In the January 19 2006 issue of the journal Nature, the scientists report a spike in helium 3 in a layer of sediment dated to that time frame.
The event would have created vast amounts of dust, some of which would have been scooped up by our planet.
The Veritas Family is located in the outer part of the main belt with an average proper semimajor axis of about 3.17 AU.

"The helium 3 spike found in these sediments is the smoking gun that something quite dramatic happened to the interplanetary dust population 8.2 million years ago. It's one of the biggest dust events of the last 80 million years" - Ken Farley, Caltech geochemist.

Today, about 20,000 tons of interplanetary dust lands on Earth every year. While in space, it picks up helium 3 from the solar wind. At the peak of the ancient shower, about five times as much probably fell on Earth.
The dust particles make up much less than less than one part per million of terrestrial sediments.
Farley and his colleagues studied sediment from beneath the Indian Ocean and the Atlantic, showing that the same event was recorded at two widely separated locations.

"While asteroids are constantly crashing into one another in the main asteroid belt, only once in a great while does an extremely large one shatter" - William Bottke, Southwest Research Institute.
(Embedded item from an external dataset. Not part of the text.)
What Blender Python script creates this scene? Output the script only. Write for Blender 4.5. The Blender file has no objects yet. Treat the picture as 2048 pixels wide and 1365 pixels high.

Title: Recent Origin of the Solar System Dust Bands
Authors: Nesvorný, David; Bottke, William F.; Levison, Harold F.; Dones, Luke

Abstract
Infrared Astronomical Satellite (IRAS) observations in 1983 revealed the existence of several solar system dust bands. These dust bands are believed to be debris produced by recent disruption events among main-belt asteroids, particularly because dust particles have short dynamical and collisional lifetimes. Using young asteroid families as tracers of recent disruptions in the main belt, we linked the most prominent IRAS dust bands with their sources. We propose that the source regions of the dust bands with inclination 9.35d and 2.1d are the Veritas asteroid family at 3.17 AU and the Karin cluster located inside the Koronis asteroid family at 2.865 AU, respectively. The Veritas family and the Karin cluster formed by collisional disruptions of their ~140 and ~25 km diameter parent bodies at 8.3±0.5 and 5.8±0.2 Myr ago, respectively. Asteroid material from the former source may represent about one-quarter of the interplanetary dust particles that have been collected in the Earth's stratosphere (and that have been extensively studied in laboratories). We were unable to identify a recent collision in the main-belt region that could be responsible for the 1.4d IRAS dust band.
The region of the Themis family remains the best candidate for this dust band. We speculate that the (4652) Iannini cluster (~5 Myr old, ~12° inclination) is the source for the J/K dust band and that the (1521) Seinajoki cluster (~15° inclination) is the ultimate source for the M/N dust band. We point out that the dust bands' spatial distributions are consistent with our proposed sources. This, and the fact that many prominent but ancient asteroid families have no associated dust bands, strongly suggests that dust bands are primarily by-products of recent asteroid break-up events that occur throughout the main belt.